Sampit (île de Bornéo) envoyé spécial
Une foule de paysans s'agglutinent devant le Teluk Banten, un navire de guerre rouillé qui vient d'accoster au port de Sampit. Ils sont 3 000 Madurais, venus des coins les plus reculés du centre du Kalimantan, chassés par la peur des Dayaks qui continuent à marauder dans les forêts. Les policiers hurlent en tentant de canaliser ce flot hagard vers l'embarcadère: «Restez en ligne!... un par un!» Une bonne partie est pieds nus, portant des ballots de vêtements sur la tête, serrant une bouteille ou un parapluie. Un homme trempé par la pluie porte une vieille femme sur son dos. Même les prisonniers madurais de Sampit sont évacués.

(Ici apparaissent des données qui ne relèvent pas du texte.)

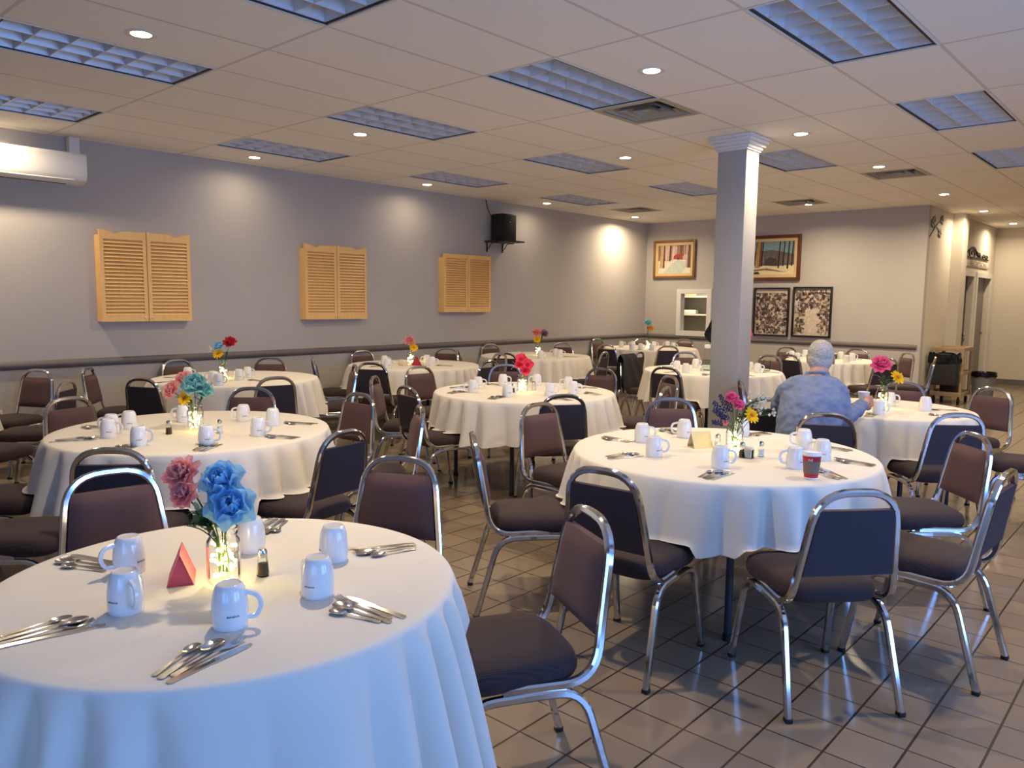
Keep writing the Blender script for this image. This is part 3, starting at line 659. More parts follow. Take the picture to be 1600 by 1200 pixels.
# iron scroll and small sign above the doors
t = tag(empty('iron_scroll', (DX+0.004, 16.0, 2.37)), 'black iron scroll ornament above the small doorway sign', 'wall ornament')
b = MB(); b.tube([(0.01, -0.98, -0.01), (0.01, 0.85, -0.01)], 0.012, 6); b.tube([(0.01, -0.98, -0.05), (0.01, -0.96, 0.16)], 0.010, 6)
def spiral(y, z, r, turns, sgn): return [(0.01, y+sgn*r*(1-k/30*0.8)*math.cos(k/30*turns*2*PI), z+r*0.42*(1-k/30*0.8)*math.sin(k/30*turns*2*PI)) for k in range(31)]
b.tube([(0.01, -0.95+1.15*k/12, 0.20*math.sin(PI*(k/12)**0.8)*0.72) for k in range(13)], 0.012, 6); b.tube(spiral(-0.45, 0.05, 0.32, 1.6, 1), 0.010, 6); b.tube(spiral(0.05, 0.03, 0.16, 1.4, -1), 0.009, 6); b.tube(spiral(0.42, 0.025, 0.13, 1.4, 1), 0.009, 6); b.tube(spiral(0.68, 0.025, 0.12, 1.4, -1), 0.009, 6)
b.build('scroll', M['black_metal'], t)
t = tag(empty('door_sign', (DX, 16.02, 2.255)), 'small cream sign lettered in grey above the far doors', 'sign')
MB().span((0.002, -0.86, -0.055), (0.018, 0.86, 0.05), 0.003).build('board', M['wall_light'], t)
o = text_obj('lettering', 'RECEPTION', 0.12, M['rail'], t, (0.019, 0, -0.003), (PI/2, 0, PI/2)); o.scale = (2.05, 1, 1)
# ------------------------------------------------------------------ places measured in the hall (metres; camera foot at the origin)
CHAIRS = [('A', -1.563, 1.704, -208.5), ('A', -2.361, 1.817, -152.5), ('A', -2.793, 1.105, -96.4), ('C', -3.483, 2.242, -259.5), ('C', -3.744, 1.503, 46.9),
 ('C', -5.209, 1.86, -75.5), ('D', -6.524, 2.9, 24.3), ('C', -5.013, 2.728, -134.8), ('C', -4.397, 3.008, -177.7), ('C', -3.793, 2.936, -213.5),
 ('D', -7.497, 2.908, -37.1), ('D', -6.076, 3.537, 78.0), ('D', -6.489, 4.439, -208.9), ('D', -7.506, 4.353, -136.3), ('D', -7.765, 3.687, -88.7),
 ('E', -7.62, 2.02, -153.1), ('E', -6.789, 1.924, -222.6), ('G', -7.423, 5.275, -30.2), ('G', -6.594, 5.248, 28.7), ('G', -7.765, 6.06, -94.1),
 ('G', -7.557, 6.979, -150.4), ('G', -7.15, 7.32, -48), ('F', -5.057, 4.304, -50.8), ('F', -4.452, 4.112, -11.2), ('F', -5.496, 5.036, -95.0),
 ('G', -6.122, 6.082, -264.7), ('F', -5.157, 5.688, -131.2), ('F', -4.414, 5.988, -173.3), ('F', -3.605, 4.458, 55.5), ('F', -3.731, 5.858, -211.0),
 ('F', -3.405, 5.189, -253.7), ('B', -2.493, 2.932, -41.1), ('B', -2.901, 3.788, -95.8), ('B', -1.775, 2.789, 4.2), ('B', -1.112, 3.048, 49.0),
 ('B', -0.854, 3.631, 87.1), ('B', -1.086, 4.366, -227.7), ('B', -2.536, 4.463, -138.4), ('K', -1.835, 5.0, 30), ('K', -2.46, 5.39, 42),
 ('K', -1.297, 5.563, 40.7), ('K', -1.38, 6.966, -203.7), ('K', -1.871, 6.868, -171.7), ('J', -4.111, 7.194, 3.9), ('J', -5.001, 8.009, -87.2),
 ('J', -4.142, 9.22, -181.4), ('J', -4.965, 8.962, -138.9), ('L', -3.954, 10.113, -12.7), ('L', -4.501, 11.307, -125.9), ('L', -3.828, 11.605, -178.0),
 ('L', -3.156, 10.313, 52.9), ('L', -3.269, 11.353, -223.8), ('L', -2.86, 10.86, -256.7), ('L', -4.747, 10.657, -81.4), ('H', -7.765, 8.401, -101.8),
 ('H', -6.724, 7.458, 25.6), ('G', -6.613, 6.761, -207.2), ('H', -7.494, 9.374, -158.9), ('H', -6.148, 8.25, -254.1), ('I', -7.411, 11.822, -132.7),
 ('I', -7.765, 11.201, -93.1), ('I', -6.864, 10.074, 3.0), ('I', -6.268, 10.482, 44.3), ('I', -6.987, 12.148, -176.2), ('H', -5.86, 8.66, 100),
 ('C', -3.919, 1.058, -42), ('C', -4.697, 1.234, -50), ('E', -6.2, 1.5, -60), ('K', -0.863, 6.251, 95), ('K', -2.784, 6.542, -58)]
MUGS = [('A', -2.197, 0.849, 267), ('A', -1.923, 0.731, 357), ('A', -1.659, 0.863, 42), ('A', -1.671, 1.112, 177), ('A', -1.874, 1.304, 132), ('A', -2.124, 1.179, 132), ('B', -2.278, 3.613, 42), ('B', -2.017, 3.312, 42), ('B', -2.185, 3.909, 222), ('B', -1.562, 4.073, 222), ('B', -1.374, 3.828, 177), ('B', -1.394, 3.544, 222), ('B', -1.654, 3.304, 42), ('B', -1.973, 4.199, 132), ('C', -4.414, 1.628, 42), ('C', -4.574, 1.702, 222), ('C', -4.633, 1.824, 222), ('C', -4.066, 1.645, 42), ('C', -3.848, 1.9, 42), ('C', -4.66, 2.158, 222), ('C', -4.438, 2.435, 222), ('C', -4.163, 2.475, 132), ('C', -3.902, 2.227, 42), ('F', -4.523, 4.547, 222), ('F', -4.684, 4.771, 42), ('F', -4.698, 5.106, 42), ('F', -4.128, 4.54, 42), ('F', -4.494, 5.338, 222), ('F', -3.93, 4.83, 42), ('F', -4.156, 5.365, 222), ('F', -3.892, 5.094, 42), ('D', -7.161, 3.372, 42), ('D', -6.646, 3.357, 222), ('D', -6.671, 3.625, 42), ('D', -6.837, 3.802, 42), ('D', -6.39, 3.279, 42), ('G', -7.181, 5.746, 42), ('G', -6.772, 5.464, 42), ('G', -6.948, 6.2, 222), ('G', -6.676, 6.037, 42), ('H', -6.759, 8.422, 222), ('H', -6.586, 8.304, 42), ('H', -6.621, 7.936, 42), ('I', -7.325, 10.888, 42), ('I', -6.829, 10.454, 42), ('I', -7.204, 11.053, 222), ('I', -6.738, 10.561, 42), ('I', -6.924, 11.266, 42), ('I', -6.533, 10.564, 222), ('I', -6.781, 11.46, 222), ('I', -6.507, 11.179, 42), ('J', -4.472, 7.781, 222), ('J', -4.217, 7.53, 42), ('J', -4.479, 8.222, 42), ('J', -3.823, 8.268, 222), ('J', -3.683, 8.159, 42), ('L', -4.343, 10.715, 222), ('L', -4.121, 10.353, 42), ('L', -4.288, 11.055, 42), ('L', -3.793, 11.069, 222), ('L', -3.5, 10.435, 42), ('L', -3.586, 10.912, 42), ('K', -1.675, 5.703, 42), ('K', -1.767, 6.27, 42), ('K', -1.493, 6.163, 87)]
CUTLERY = [('A', -2.345, 0.796, -157), ('A', -1.927, 0.563, 80), ('A', -1.545, 0.737, 108), ('A', -1.502, 1.128, -172), ('A', -1.829, 1.468, -115), ('A', -2.295, 1.333, -54), ('B', -2.411, 3.565, -179), ('B', -2.119, 3.197, 70), ('B', -2.33, 4.011, 148), ('B', -1.589, 3.133, 90), ('B', -1.229, 3.517, 141), ('B', -1.239, 3.875, 175), ('B', -1.449, 4.177, 175), ('B', -1.938, 4.304, -114), ('C', -4.455, 1.47, 65), ('C', -4.779, 1.708, -153), ('C', -4.033, 1.554, 133), ('C', -3.768, 1.858, 128), ('C', -3.769, 2.295, -156), ('C', -4.106, 2.626, -149), ('F', -4.838, 4.706, 64), ('F', -4.605, 4.436, 97), ('F', -4.134, 4.416, 106), ('F', -3.724, 4.734, 170), ('F', -3.775, 5.204, 160), ('F', -4.086, 5.527, -156), ('F', -4.816, 5.115, -167), ('D', -7.283, 3.298, 46), ('D', -6.936, 3.08, 86), ('D', -6.584, 3.325, 129), ('D', -6.534, 3.712, -180), ('G', -7.017, 5.5, 88), ('G', -6.578, 6.142, -161), ('H', -6.505, 8.43, -162), ('I', -6.754, 10.546, 105), ('J', -4.354, 7.446, 73), ('J', -3.952, 7.457, 110), ('J', -3.613, 7.751, 152), ('J', -3.593, 8.273, -159), ('L', -3.606, 11.146, -119), ('L', -3.728, 11.275, -99), ('K', -1.711, 5.622, 96), ('K', -1.327, 5.942, 160), ('K', -1.408, 6.303, -150)]
TABLES = {'A': (-1.94, 1.01, 0.61, 0.5), 'B': (-1.84, 3.68, 0.762, 0.3), 'C': (-4.36, 2.08, 0.762, 0.33), 'D': (-6.89, 3.71, 0.762, 0.33), 'F': (-4.29, 4.93, 0.762, 0.33), 'G': (-6.95, 6.0, 0.762, 0.33), 'H': (-6.98, 8.25, 0.762, 0.33), 'I': (-6.92, 11.15, 0.762, 0.33), 'J': (-4.17, 8.05, 0.762, 0.33), 'K': (-1.76, 6.1, 0.61, 0.33), 'L': (-3.8, 10.8, 0.61, 0.33), 'E': (-7.19, 0.98, 0.762, 0.33)}
MAN = (-1.90, 4.985, 28)
JACKET = (-4.98, 8.0, -87.2)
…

Vengeance. Un peu plus loin, les Dayaks observent cet exode. Ils ont gagné: après deux semaines de massacres, le centre du Kalimantan se vide de ces immigrants, jamais véritablement intégrés malgré des décennies de résidence. A 500 mètres, la vaste enceinte du bureau du district de Sampit a été transformée en camp de réfugiés. Environ 25 000 Madurais y campent depuis dix jours dans des conditions épouvantables. Des familles entières passent leur journée sur des paillasses dans une odeur d'urine. Des jeunes femmes en soutien-gorge et sarong somnolent dans les somptueux fauteuils de velours rouge ordinairement destinés aux parlementaires. Tous attendent d'embarquer sur l'un des ferries qui font la navette pour évacuer les Madurais à Surabaya, le chef lieu de Java-Est.